Sit in a taxi– Still do not know what the ride will cost you

– Anti-social driver

– Is this the fastest route?

– You know what it costs

– Driver behaves because receives a review

– You can watch the route via the uber app

to pay– Oops; this is way too expensive

– Pin machine has broken

– No cash

– Price is fair and known

– Payment goes through the app


You can make this list much more comprehensive in many ways, but this is about the point that it’s not just about the price, or about the ease of ordering:

Winners in the economy are companies that help the customer in the best way.

And the annoying news is: the customer decides what he thinks is the best way.

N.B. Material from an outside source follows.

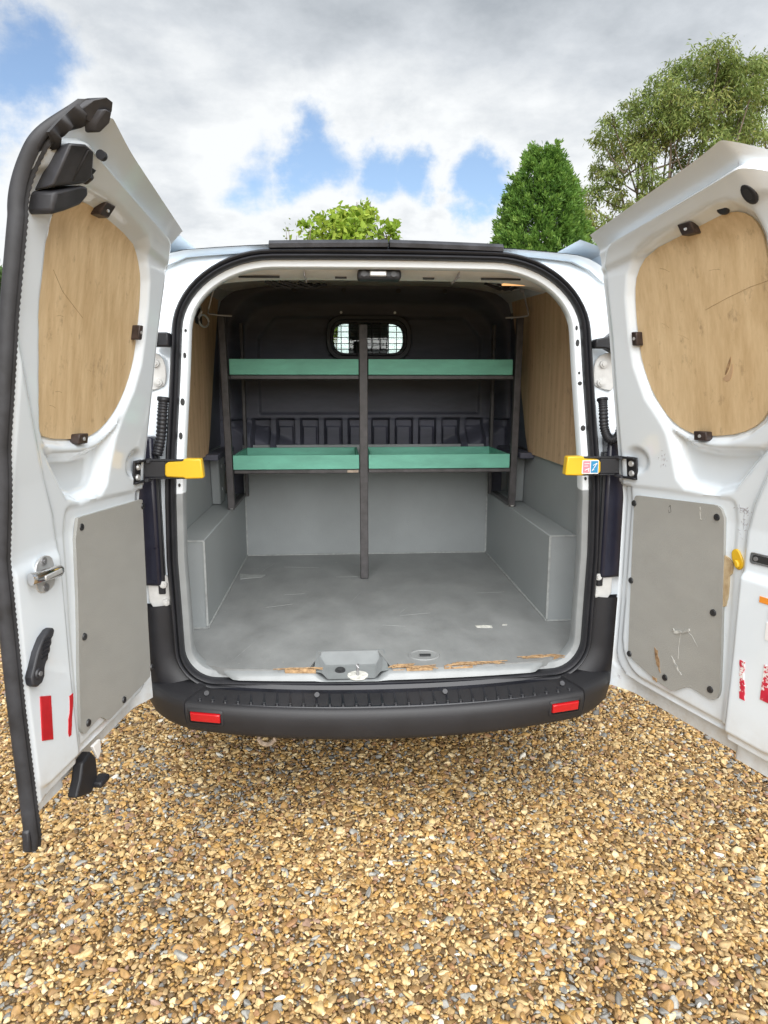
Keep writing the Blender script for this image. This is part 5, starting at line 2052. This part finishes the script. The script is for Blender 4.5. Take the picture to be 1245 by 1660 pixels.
spots = [(26.2, 21.2, .62), (25.0, 20.9, .5), (27.6, 21.3, .6), (28.6, 20.4, .55), (24.0, 20.0, .55), (22.9, 19.4, .5), (21.8, 18.8, .45), (20.9, 18.3, .42), (20.1, 17.4, .40),
         (26.3, 19.9, .7), (27.8, 19.2, .7), (25.2, 18.9, .6), (23.6, 18.4, .6), (22.2, 17.5, .55), (20.9, 16.6, .5), (20.0, 15.6, .42), (28.8, 18.3, .6), (26.4, 17.8, .6),
         (24.6, 17.0, .6), (22.9, 16.2, .55), (21.3, 15.1, .5), (19.9, 14.2, .45), (19.0, 13.6, .42), (18.6, 12.6, .40), (27.6, 16.6, .55), (25.8, 15.7, .55), (23.6, 14.6, .5), (21.6, 13.4, .45),
         (19.8, 12.4, .42), (18.9, 11.6, .4), (20.8, 11.6, .4), (22.8, 12.8, .45), (24.8, 13.8, .5), (27.0, 14.4, .5), (29.4, 17.0, .5), (29.8, 19.2, .45), (29.2, 15.2, .5),
         (28.2, 20.0, .7), (29.6, 20.2, .6), (30.3, 18.2, .55), (27.2, 18.3, .7), (29.0, 17.2, .7), (28.2, 15.4, .65), (30.2, 16.4, .5), (25.0, 17.8, .6), (23.6, 17.4, .5), (24.6, 19.4, .6), (22.4, 16.8, .5), (23.4, 10.8, .5), (25.5, 11.5, .5), (27.8, 12.2, .5), (21.8, 9.8, .5)]
clump_tree('tall_tree', 'tall airy grey green tree with feathery drooping foliage behind the right rear door', 24.4, 25, 11.6, cl_from_dirs(spots, 24.4, 25), M['leaf_euc'], M['palebark'], 800, .078, .021, .75, 31, .15, 4.0)
spots = [(30.3, 20.2, .5), (31.5, 20.6, .6), (32.5, 19.8, .6), (30.1, 19.0, .38), (31.3, 18.8, .55), (32.9, 18.2, .6), (29.6, 16.2, .3), (31.7, 16.6, .5), (33.3, 16.0, .6), (30.5, 14.8, .45), (32.3, 14.0, .6)]
clump_tree('tall_tree', 'feathery tree with bare limbs at the right edge beyond the tall airy tree', 31.8, 27, 11.2, cl_from_dirs(spots, 31.8, 27), M['leaf_euc'], M['palebark'], 900, .080, .022, .7, 41, .14, 4.2)
# leafy tree at the far left
cl = rand_clumps(34, 2.6, 2.4, 1.4, 4.6, .8, 15, lambda t: math.sin(math.pi * (.25 + .62 * t)) ** .7)
clump_tree('round_tree', 'round dark green tree just visible at the left edge behind the left door', -27.5, 21, 5.2, cl, M['leaf_dark'], M['bark'], 360, .11, .06, .2, 51, .16, 1.2)


# ------------------------------------------------------------------ other vans in the yard
def far_van(loc, rz, label, h=2.35):
    t = thing('parked_van', label, 'van', loc, 'white vans parked in the yard')
    t.rotation_euler = (0, 0, rz)
    sec = [(-.92, .35), (-.97, .8), (-.96, 1.25), (-.88, h - .25), (-.74, h), (.74, h), (.88, h - .25), (.96, 1.25), (.97, .8), (.92, .35)]
    V = []
    ys_ = [(0, 1), (3.1, 1), (3.6, .97), (4.3, .62), (4.9, .5), (5.1, .42)]
    for y, k in ys_:
        for x, z in sec:
            V.append((x * (1 if y < 4.5 else .93), y, .35 + (z - .35) * (k if z > 1.26 or y > 4 else 1)))
    F_ = grid_faces(len(ys_), len(sec), wrap=True) + [tuple(range(10)), tuple(range(50, 60))[::-1]]
    mesh('body', V, F_, M['paint'], t, bevel=.04)
    for sx in (-1, 1):
        G().box((sx * .78 - .10, -.01, .95), (sx * .78 + .10, .02, 1.35)).make('tail_lamp', M['red'], t, bevel=.01)
        G().box((sx * .42 - .34, -.012, 1.35), (sx * .42 + .34, .01, 1.95)).make('rear_window', M['darkglass'], t, bevel=.02)
        for wy in (.9, 4.2):
            w = G().disc((sx * .75, wy, .35), (sx, 0, 0), .35, .22, 20).make('wheel', M['tyre'], t)
            G().disc((sx * .965, wy, .35), (sx, 0, 0), .2, .02, 16).make('rim', M['rim'], w)
        G().box((sx * .955 - .01, 2.6, 1.3), (sx * .955 + .012, 3.5, 1.85), lambda x, y, z: (x - sx * .10 * max(0, (z - 1.25) / .9), y, z)).make('side_window', M['darkglass'], t)
    G().box((-.9, -.12, .42), (.9, .05, .62)).make('bumper', M['bumper'], t, bevel=.03)
    G().box((-.25, -.014, .8), (.25, .006, .92)).make('number_plate', M['yellow'], t)
    return t


x_, y_ = polar(-25.0, 12.0)
far_van((x_ - .95, y_, 0), math.radians(4), 'white van parked at the left edge beyond the left door')
far_van((.72, 9.5, 0), math.radians(-3), 'white van parked ahead, glimpsed through the bulkhead window', 2.75)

The good news is: you are at the helm of your webshop and you can ensure that your organization focuses on providing the best possible service to your customer, exactly as the customer wants – or better.

We are going back to your webshop.

The assignment is actually simple. Make an overview of all interaction points (and jobs) that your customer must perform to fulfill his needs. Don’t just think about the actions on your site, but everything around it. Make sure you have an overview of every possible touchpoint of your customer.

Make a list of these and see for each element what you can do to improve that experience. You can then look at:

  • How can this be done faster for the customer?

  • How can this be simpler for the customer?

  • How can this be cheaper for the customer?

  • Etc.

There is a good chance that you will receive a substantial list of points for improvement. Every element can be improved, accelerated or made cheaper.

Prioritize this list and then make a schedule for the next 8 weeks, in which you write down each element which element you are going to optimize.

Possible elements that you can change:

  1. You may have to change the navigation of your site;
  2. Adjust payment methods;
  3. Add more shipping options;
  4. Bundle or unbundle products;
  5. Introduce Whatsapp support;
  6. Make a link with customers’ ERP systems; (if you sell B2B)
  7. Organize your homepage differently;
  8. Introduce Livechat;
  9. Increase or decrease your assortment;
  10. Adjust the colors of your website or buttons;
  11. Adjust the packaging;
  12. Change your check-out process;
  13. Add a gadget to your orders;
  14. The notifications during the order process change;
  15. Hire other support staff;
  16. Add more product specifications;
  17. Or: lower your prices.

As you can see: lowering your prices might be a very good option. But maybe it’s good to keep your prices higher and to tinker with other variables, which may have even more impact on the results you get with your webshop. This example shows: the price is only part of the total shopping experience.

Then why a prize tracker?

When I have explained this story I often get the response: yes, this clarifies a lot, I can do something with this! And then the person to whom I tell this comes with the question: but if you have this vision and knowledge, why offer a price tracker?

Very simple: a price tracker is a price tracker. A system to monitor the prices of your competitors and/or buyers fully automatically. It is not a price reducer.

Our price tracker gives you insight into the prices in the market, you then decide what to do with those insights. And then we are back to the beginning: you, therefore, need a pricing strategy. For one, this is: always 1% cheaper than the cheapest competitor, for the other it is: exactly the average of the market, rounded down to € 0.05. It differs per strategy that you use with your webshop. Fortunately, you can easily implement your strategy in our Dynamic Pricing option.

What will your strategy be?

I wish you every success in working out the described exercise and I promise you: there is a good chance that you will get more out of it than simply reducing your price. After all, that’s a race to the bottom, and the worst news is that you can win it. So what strategy are you going to use?

It’s not about who is the cheapest, but who uses the best price strategy.